Warehouse

OCHRE as a Warehouse for “Big Data”

To capture a record of the past, OCHRE gathers into coherent structures many kinds of content including archaeological, lexical, textual, historical, and scientific. Cultural heritage data in all of its forms is supported:  descriptions of artifacts and monuments, transcriptions and translations of ancient texts, living dictionaries of long-dead languages. This is supplemented with research data (e.g. field notes, text editions, interpretations, bibliography, high-quality images) recording what has been said about such objects of study over time, and by whom.There are two main approaches to integrating data from disparate sources (in this case, from different research projects). Datasets are sometimes left in their original formats and combined on the fly, at the time a user submits a query. This approach is called “data mediation.” The other approach is to combine the data ahead of time within a central repository or “data warehouse.”

The Benefits of Centralization

OCHRE uses the second approach. It serves as a central repository that combines data from multiple sources. At present, it does this by means of a single database server, although the OCHRE database could easily be distributed across multiple servers, if necessary. To OCHRE users, the physical location of the data is not relevant. OCHRE will always appear as a single repository that integrates data from participating projects.

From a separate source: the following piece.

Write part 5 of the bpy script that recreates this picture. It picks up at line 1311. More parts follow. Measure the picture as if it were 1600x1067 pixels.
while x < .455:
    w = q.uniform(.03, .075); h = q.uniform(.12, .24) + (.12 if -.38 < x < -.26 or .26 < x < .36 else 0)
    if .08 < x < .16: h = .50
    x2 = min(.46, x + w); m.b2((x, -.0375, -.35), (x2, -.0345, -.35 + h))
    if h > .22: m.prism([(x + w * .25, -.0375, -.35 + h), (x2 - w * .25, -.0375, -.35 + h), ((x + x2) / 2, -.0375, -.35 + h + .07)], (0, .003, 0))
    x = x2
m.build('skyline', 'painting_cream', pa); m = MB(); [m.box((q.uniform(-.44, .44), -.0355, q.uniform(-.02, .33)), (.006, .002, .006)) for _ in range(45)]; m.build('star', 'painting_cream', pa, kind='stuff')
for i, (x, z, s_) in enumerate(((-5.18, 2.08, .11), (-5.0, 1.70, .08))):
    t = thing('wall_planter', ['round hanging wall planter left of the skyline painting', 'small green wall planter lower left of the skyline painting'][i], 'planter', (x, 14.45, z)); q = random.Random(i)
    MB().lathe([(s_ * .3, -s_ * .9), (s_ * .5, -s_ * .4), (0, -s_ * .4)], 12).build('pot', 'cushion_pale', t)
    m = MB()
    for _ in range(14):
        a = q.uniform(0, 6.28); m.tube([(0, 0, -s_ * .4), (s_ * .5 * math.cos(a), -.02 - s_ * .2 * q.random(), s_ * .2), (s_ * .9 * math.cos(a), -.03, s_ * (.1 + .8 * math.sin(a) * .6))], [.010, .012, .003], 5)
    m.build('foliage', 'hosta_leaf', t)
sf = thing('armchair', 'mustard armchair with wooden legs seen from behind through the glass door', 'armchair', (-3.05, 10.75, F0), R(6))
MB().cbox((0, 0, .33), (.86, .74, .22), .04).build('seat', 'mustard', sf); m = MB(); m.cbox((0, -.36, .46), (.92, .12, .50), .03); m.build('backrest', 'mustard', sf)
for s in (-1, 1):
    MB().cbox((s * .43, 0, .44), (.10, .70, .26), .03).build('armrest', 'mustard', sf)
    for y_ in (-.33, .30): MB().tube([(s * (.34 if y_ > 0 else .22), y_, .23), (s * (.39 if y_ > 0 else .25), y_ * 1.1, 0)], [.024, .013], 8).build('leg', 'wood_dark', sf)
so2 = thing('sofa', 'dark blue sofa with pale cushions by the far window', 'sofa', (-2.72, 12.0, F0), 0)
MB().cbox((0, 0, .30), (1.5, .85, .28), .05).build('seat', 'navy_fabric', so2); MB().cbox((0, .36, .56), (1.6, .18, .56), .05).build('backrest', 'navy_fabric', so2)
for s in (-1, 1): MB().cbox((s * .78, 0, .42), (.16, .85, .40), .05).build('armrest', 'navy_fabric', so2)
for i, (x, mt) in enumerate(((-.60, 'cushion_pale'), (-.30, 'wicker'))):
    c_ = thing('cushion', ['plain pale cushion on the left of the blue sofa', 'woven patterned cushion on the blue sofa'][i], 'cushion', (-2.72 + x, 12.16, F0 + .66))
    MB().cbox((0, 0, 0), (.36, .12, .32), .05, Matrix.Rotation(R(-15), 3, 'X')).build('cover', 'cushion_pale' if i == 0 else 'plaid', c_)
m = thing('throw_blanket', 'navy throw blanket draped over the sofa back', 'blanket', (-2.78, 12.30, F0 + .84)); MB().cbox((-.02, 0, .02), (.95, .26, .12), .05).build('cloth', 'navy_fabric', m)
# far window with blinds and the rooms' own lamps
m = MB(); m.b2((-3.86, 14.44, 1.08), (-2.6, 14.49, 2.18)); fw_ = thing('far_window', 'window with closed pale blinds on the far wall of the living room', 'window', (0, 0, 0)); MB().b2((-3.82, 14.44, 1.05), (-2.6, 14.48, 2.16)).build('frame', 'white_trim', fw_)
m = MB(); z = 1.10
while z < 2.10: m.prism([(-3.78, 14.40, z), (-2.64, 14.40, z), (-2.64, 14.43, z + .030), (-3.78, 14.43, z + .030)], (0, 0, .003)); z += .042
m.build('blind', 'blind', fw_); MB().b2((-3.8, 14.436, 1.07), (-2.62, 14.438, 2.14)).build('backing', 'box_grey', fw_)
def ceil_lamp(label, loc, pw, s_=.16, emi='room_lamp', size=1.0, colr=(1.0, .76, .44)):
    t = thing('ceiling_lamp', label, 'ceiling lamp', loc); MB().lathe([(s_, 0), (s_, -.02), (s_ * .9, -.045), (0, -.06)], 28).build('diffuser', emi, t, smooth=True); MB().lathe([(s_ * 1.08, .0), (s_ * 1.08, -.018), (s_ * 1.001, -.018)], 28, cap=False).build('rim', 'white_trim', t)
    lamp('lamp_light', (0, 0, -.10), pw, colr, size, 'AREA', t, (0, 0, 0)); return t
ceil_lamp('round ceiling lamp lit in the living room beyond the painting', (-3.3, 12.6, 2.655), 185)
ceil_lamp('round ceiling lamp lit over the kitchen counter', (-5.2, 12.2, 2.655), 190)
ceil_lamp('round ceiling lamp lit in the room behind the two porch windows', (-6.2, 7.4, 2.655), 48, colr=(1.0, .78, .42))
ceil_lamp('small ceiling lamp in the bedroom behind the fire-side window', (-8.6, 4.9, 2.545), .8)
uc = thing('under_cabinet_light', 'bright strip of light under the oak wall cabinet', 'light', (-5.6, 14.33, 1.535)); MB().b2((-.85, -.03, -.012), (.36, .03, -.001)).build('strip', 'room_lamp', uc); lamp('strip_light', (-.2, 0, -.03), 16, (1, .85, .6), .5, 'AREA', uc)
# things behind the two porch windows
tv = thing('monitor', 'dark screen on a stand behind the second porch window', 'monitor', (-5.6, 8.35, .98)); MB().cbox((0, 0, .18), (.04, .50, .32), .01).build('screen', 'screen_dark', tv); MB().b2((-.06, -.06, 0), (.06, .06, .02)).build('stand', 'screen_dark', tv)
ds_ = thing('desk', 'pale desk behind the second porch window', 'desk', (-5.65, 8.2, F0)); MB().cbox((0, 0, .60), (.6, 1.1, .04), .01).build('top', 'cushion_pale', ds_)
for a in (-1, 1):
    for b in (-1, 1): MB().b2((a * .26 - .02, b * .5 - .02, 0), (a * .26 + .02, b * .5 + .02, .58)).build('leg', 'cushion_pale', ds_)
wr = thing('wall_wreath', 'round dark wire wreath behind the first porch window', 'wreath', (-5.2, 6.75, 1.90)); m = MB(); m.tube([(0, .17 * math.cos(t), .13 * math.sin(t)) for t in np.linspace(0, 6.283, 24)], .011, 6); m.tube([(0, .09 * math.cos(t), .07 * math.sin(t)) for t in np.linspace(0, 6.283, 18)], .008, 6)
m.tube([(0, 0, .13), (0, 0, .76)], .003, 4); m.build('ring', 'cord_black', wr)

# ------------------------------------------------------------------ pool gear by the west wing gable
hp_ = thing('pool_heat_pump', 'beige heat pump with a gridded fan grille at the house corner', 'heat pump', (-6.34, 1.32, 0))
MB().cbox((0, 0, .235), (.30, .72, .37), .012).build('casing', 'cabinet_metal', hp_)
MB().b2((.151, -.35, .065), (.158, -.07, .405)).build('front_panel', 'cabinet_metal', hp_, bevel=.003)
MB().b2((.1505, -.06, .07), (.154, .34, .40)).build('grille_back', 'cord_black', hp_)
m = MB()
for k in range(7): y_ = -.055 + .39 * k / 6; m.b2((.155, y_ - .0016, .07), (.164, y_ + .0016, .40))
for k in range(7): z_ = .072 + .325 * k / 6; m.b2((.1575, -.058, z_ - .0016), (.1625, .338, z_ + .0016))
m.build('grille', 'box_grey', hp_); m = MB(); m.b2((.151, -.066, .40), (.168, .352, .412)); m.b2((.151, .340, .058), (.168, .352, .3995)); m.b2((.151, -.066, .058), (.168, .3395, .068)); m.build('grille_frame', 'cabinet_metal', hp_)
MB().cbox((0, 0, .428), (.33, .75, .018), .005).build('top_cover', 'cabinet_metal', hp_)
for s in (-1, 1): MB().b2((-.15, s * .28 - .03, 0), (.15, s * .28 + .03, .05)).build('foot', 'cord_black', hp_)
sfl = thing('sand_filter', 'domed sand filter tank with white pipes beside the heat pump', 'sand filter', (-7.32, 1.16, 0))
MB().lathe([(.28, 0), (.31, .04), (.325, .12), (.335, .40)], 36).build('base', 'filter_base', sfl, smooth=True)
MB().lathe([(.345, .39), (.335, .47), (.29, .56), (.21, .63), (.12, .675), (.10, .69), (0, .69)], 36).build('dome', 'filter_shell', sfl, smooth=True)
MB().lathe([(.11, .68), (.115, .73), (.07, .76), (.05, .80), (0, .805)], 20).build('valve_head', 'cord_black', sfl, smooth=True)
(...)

The choice to use a “data warehouse” approach instead of a “data mediation” approach reflects the research purpose OCHRE is intended to serve. Integrating cultural heritage data within a comprehensive, well-indexed database structure permits much faster and more sophisticated searching of the data. The process of importing a project’s data into OCHRE also helps to ensure internal consistency and correctness.

Moreover, unlike business users whose data changes minute by minute, academic researchers do not need on-the-fly mediation of rapidly changing data sources. Indeed, most cultural heritage projects do not have the technical and financial resources required to keep their data permanently accessible on the Internet and thus available for on-the-fly mediation, so some sort of central repository is desirable. Moreover, live updates from disparate local sources are much less important for researchers than careful integration within a comprehensive structure, within which the data can be searched using powerful and reliable queries.